On the occasion of the 100th anniversary of the International Astronomical Union the Institute of Astronomy with National Astronomical Observatory at the Bulgarian Academy of Science organizes a series of events. The first one named 100 Hours Astronomy will be held on January 12 at 12 pm in Sofia Tech Park.

This will be a long weekend. It will start on Thursday with various initiatives worldwide dedicated to this anniversary, Associate Professor Dr, Luba Slavcheva-Mihova from the Institute of Astronomy told Radio Bulgaria. We are planning to deliver lectures and make presentations that will attract the interest of young and old, because they are directed towards the wide audience.
The visitors will have the opportunity to learn important details from the history of the International Astronomical Union and the new space missions to the Sun, to learn about the stellar magnetic fields. They can also watch an experiment when cosmic rays become invisible for the human eye, to learn how and why the mirror of the large telescope at the National Astronomical Observatory in Rozhen is regularly removed. Visitors will also learn details about the nature of some impressive astronomical objects, such as supernovas and the so-called glittering stars.
In one of the demonstrations the visitors will learn how the size of our planet Earth is measured under a very ancient method used by the Greek astronomer Eratosthenes, Associate Professor Dr. Luba Slavcheva-Mihova went on to say. He was born in 276 AD and was the first person who calculated the circumference of the Earth. He knew that at local noon on the summer solstice in Syene (modern Aswan, Egypt), the Sun was directly overhead. He then measured the Suns angle of elevation at noon in Alexandria by using a vertical rod. Knowing that the two cities were situated on one meridian he calculated the distance between them. Using the length of the rod and the length of the shadow he calculated the angle of the suns rays and the circumference of the Earth with striking precision.
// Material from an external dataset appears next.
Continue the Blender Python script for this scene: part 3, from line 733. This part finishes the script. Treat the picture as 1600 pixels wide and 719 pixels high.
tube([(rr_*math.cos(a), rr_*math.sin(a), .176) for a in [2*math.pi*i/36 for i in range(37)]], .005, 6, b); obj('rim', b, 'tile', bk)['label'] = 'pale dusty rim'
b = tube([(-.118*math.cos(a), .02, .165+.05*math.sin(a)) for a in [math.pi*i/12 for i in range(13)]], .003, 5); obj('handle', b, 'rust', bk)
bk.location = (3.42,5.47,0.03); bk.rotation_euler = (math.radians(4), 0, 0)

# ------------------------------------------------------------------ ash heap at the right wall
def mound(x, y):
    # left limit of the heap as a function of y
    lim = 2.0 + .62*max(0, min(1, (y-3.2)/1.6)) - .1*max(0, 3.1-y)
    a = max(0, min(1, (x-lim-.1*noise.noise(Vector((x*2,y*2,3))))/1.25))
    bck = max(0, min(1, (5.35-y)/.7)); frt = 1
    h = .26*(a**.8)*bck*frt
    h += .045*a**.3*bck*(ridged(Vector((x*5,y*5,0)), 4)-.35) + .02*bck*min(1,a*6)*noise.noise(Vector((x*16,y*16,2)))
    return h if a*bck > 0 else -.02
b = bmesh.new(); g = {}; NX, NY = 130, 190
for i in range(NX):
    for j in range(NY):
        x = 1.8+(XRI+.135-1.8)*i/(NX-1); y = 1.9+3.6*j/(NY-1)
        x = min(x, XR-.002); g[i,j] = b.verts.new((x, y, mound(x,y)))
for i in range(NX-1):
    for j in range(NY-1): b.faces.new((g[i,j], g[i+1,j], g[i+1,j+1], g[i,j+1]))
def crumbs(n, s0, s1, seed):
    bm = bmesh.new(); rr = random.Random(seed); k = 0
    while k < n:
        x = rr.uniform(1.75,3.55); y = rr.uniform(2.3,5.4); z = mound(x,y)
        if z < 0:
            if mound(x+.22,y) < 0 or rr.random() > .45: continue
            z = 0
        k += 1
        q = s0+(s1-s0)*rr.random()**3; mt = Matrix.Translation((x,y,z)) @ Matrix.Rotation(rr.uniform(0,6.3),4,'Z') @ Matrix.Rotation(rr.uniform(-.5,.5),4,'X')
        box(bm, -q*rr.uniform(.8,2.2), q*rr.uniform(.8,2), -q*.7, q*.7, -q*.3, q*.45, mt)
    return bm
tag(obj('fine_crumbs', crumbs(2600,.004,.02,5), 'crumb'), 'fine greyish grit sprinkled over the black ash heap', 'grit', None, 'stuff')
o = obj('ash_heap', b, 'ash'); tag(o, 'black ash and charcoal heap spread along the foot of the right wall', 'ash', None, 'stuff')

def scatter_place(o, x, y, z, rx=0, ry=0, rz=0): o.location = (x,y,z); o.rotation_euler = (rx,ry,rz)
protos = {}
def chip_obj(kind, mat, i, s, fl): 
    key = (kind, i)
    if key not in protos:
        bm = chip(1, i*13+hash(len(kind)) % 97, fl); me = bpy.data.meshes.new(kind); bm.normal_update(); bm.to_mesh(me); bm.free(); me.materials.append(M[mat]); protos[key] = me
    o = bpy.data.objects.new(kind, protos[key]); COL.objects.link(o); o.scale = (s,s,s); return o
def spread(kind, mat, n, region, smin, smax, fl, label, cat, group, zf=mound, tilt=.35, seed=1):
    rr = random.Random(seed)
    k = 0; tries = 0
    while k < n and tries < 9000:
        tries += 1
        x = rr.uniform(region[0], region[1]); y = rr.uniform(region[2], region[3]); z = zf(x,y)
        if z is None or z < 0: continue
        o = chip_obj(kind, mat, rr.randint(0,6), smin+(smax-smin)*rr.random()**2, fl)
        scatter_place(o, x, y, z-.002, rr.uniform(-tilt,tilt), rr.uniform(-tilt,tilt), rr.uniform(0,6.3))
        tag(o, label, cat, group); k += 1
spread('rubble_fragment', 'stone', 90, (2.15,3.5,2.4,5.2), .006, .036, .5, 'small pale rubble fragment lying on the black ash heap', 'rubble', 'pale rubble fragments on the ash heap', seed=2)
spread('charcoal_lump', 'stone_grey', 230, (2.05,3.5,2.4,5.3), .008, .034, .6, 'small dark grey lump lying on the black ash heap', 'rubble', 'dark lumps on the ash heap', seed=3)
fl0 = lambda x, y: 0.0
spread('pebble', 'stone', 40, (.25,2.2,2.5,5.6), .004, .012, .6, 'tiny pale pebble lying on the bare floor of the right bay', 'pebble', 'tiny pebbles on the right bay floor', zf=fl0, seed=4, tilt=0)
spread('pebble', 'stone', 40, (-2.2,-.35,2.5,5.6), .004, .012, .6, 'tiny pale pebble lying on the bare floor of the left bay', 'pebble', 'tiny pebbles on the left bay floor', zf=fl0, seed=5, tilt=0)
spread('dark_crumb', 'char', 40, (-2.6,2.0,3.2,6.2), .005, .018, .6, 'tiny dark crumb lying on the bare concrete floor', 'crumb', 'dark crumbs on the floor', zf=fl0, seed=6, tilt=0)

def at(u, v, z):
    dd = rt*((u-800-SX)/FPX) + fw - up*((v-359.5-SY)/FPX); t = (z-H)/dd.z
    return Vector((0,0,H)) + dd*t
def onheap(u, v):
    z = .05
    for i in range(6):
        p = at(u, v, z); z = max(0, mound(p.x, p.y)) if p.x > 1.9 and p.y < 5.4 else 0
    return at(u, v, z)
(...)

The deviation with the real circumference of the Earth was less than 1% which was due to imperfect calculation of the distance between Syene and Alexandria. We will repeat his experiment using a geographical globe.
The exhibition Above and Beyond dedicated to the 100th anniversary of the International Astronomical Union will be presented for the first time. It reveals some of the most exciting achievements of modern astronomy and space research in the last century. It traces briefly the key moments in the history of IAU and shows the most important discoveries and the most popular astronomers.

We are planning to make this exhibition a traveling one and to launch it during the Sofia Science Festival in May, as well as at the traditional Astronomical conference in June, Associate Professor Dr. Luba Slavcheva-Mihova further said. Many other events, such as the International Day of Light (May 16), 100th anniversary since the full solar eclipse (May 29, when the first successful test of the general theory of relativity was made), and lectures on astronomic topics in informal atmosphere will be held this year. The first lecture will be delivered on March 8 and will be dedicated to the role of women in astronomy from antiquity until present.
In July the Astronomical Observatory in Belogradchik will host observations of the Sea of Tranquility on occasion of the other large anniversary-50th anniversary since the humanitys first trip to the Moon. We are planning to launch summer schools in astronomy for students. August 28 will be day of open doors at the National Astronomical Observatory in Rozhen. People can attend a series of events organized by astronomical observatories, planetariums and astronomy clubs in many Bulgarian towns through the whole year.
2019 will abound with astronomical events. Undoubtedly the full solar eclipse on July 2 will be the most-interesting astronomical phenomenon this year. It can be watched from Chile and Argentina. The Bulgarians can watch the total lunar eclipse on January 21, the partial lunar eclipse on July 16, the Perseids Meteor Shower on August 13 and the Transit of Mercury across the disc of the Sun on November 11. Associate Professor Dr. Luba Slavcheva added that this phenomenon can be observed only with a good telescope equipped with a proper solar filter.